_Written exercise_
Give back an exact copy of the lines from the start of the material through the line bearing "SC.view_settings.exposure = 0.0". Include both ends and nothing else.

** BEGIN Data provided **

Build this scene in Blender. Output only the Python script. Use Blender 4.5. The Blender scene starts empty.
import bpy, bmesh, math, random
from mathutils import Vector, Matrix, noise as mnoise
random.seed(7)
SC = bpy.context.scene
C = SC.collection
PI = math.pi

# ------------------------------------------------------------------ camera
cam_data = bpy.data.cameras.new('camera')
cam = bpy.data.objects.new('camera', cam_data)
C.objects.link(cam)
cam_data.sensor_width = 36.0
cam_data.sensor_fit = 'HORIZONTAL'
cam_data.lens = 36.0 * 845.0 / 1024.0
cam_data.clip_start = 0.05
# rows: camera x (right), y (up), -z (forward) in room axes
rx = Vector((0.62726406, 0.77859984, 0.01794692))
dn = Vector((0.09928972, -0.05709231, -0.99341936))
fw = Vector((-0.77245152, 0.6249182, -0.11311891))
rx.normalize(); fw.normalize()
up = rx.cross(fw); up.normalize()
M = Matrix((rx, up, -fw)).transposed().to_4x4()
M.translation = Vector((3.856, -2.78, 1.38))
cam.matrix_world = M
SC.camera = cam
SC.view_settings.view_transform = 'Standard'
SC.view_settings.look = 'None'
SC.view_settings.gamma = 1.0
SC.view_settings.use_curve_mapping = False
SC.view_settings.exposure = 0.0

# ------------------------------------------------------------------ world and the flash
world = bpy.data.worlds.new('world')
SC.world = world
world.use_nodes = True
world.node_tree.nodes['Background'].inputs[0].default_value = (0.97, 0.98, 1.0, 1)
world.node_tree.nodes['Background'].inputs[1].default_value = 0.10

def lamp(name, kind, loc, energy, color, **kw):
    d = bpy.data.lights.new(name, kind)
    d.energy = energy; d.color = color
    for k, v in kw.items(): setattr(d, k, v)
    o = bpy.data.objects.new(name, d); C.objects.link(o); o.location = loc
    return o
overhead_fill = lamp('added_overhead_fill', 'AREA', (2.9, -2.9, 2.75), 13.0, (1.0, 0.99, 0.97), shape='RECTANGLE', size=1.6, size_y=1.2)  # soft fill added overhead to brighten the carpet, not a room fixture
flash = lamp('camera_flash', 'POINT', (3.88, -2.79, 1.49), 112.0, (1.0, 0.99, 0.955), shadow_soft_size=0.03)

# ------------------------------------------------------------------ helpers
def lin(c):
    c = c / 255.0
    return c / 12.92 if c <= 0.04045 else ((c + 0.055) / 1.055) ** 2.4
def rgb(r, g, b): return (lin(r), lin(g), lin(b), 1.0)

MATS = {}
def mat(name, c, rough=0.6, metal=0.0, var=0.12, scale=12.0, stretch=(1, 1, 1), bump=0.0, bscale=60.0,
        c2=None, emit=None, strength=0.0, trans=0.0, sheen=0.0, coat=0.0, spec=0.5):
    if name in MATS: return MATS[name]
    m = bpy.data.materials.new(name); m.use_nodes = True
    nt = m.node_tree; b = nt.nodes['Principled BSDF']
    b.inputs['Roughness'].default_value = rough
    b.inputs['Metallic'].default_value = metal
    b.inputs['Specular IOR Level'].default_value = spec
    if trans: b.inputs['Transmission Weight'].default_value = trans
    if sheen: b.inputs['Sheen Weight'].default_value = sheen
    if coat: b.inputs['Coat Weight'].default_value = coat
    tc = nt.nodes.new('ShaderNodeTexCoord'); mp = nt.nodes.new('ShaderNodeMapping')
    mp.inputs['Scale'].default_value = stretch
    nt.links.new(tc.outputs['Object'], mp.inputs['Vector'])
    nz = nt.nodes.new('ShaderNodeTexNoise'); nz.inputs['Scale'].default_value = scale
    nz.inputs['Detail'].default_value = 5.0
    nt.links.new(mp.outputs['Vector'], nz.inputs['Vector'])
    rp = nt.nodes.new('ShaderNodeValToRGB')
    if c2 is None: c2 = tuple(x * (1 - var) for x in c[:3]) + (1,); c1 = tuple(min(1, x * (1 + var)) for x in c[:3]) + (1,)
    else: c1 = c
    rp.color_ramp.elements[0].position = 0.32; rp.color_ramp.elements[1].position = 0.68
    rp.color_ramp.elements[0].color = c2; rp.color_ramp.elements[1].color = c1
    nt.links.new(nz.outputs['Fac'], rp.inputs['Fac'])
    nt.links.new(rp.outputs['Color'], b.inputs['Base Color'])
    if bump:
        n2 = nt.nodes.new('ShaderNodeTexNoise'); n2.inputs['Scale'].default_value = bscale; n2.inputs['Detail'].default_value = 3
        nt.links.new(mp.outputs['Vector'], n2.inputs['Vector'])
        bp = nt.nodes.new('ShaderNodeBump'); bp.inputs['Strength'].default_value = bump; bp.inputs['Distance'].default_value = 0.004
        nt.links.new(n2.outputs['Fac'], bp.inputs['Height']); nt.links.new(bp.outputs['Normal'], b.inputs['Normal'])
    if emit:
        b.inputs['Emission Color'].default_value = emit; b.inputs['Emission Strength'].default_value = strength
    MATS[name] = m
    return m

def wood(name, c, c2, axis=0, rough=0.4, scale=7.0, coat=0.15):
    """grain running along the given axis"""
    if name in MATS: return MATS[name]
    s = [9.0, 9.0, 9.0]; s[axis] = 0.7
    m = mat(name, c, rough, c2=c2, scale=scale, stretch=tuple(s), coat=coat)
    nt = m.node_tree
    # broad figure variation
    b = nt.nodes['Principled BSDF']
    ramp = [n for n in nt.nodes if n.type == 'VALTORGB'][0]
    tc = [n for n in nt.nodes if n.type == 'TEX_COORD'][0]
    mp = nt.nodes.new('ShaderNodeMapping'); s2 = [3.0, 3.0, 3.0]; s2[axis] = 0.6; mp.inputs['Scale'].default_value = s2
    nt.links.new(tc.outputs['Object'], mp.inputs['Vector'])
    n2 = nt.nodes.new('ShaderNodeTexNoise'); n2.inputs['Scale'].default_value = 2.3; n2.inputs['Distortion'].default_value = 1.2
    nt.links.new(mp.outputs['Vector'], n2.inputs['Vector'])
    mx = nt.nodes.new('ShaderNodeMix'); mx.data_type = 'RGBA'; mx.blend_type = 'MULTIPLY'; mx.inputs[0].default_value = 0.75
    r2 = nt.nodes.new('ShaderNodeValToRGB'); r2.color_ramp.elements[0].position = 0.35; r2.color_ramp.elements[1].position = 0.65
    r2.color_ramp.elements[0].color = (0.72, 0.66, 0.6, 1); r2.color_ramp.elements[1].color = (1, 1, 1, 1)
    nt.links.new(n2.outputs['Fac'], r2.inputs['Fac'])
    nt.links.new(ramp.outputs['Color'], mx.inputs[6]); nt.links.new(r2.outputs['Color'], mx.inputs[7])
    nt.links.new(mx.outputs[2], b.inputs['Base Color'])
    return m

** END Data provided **

_Exercise response_
Build this scene in Blender. Output only the Python script. Use Blender 4.5. The Blender scene starts empty.
import bpy, bmesh, math, random
from mathutils import Vector, Matrix, noise as mnoise
random.seed(7)
SC = bpy.context.scene
C = SC.collection
PI = math.pi

# ------------------------------------------------------------------ camera
cam_data = bpy.data.cameras.new('camera')
cam = bpy.data.objects.new('camera', cam_data)
C.objects.link(cam)
cam_data.sensor_width = 36.0
cam_data.sensor_fit = 'HORIZONTAL'
cam_data.lens = 36.0 * 845.0 / 1024.0
cam_data.clip_start = 0.05
# rows: camera x (right), y (up), -z (forward) in room axes
rx = Vector((0.62726406, 0.77859984, 0.01794692))
dn = Vector((0.09928972, -0.05709231, -0.99341936))
fw = Vector((-0.77245152, 0.6249182, -0.11311891))
rx.normalize(); fw.normalize()
up = rx.cross(fw); up.normalize()
M = Matrix((rx, up, -fw)).transposed().to_4x4()
M.translation = Vector((3.856, -2.78, 1.38))
cam.matrix_world = M
SC.camera = cam
SC.view_settings.view_transform = 'Standard'
SC.view_settings.look = 'None'
SC.view_settings.gamma = 1.0
SC.view_settings.use_curve_mapping = False
SC.view_settings.exposure = 0.0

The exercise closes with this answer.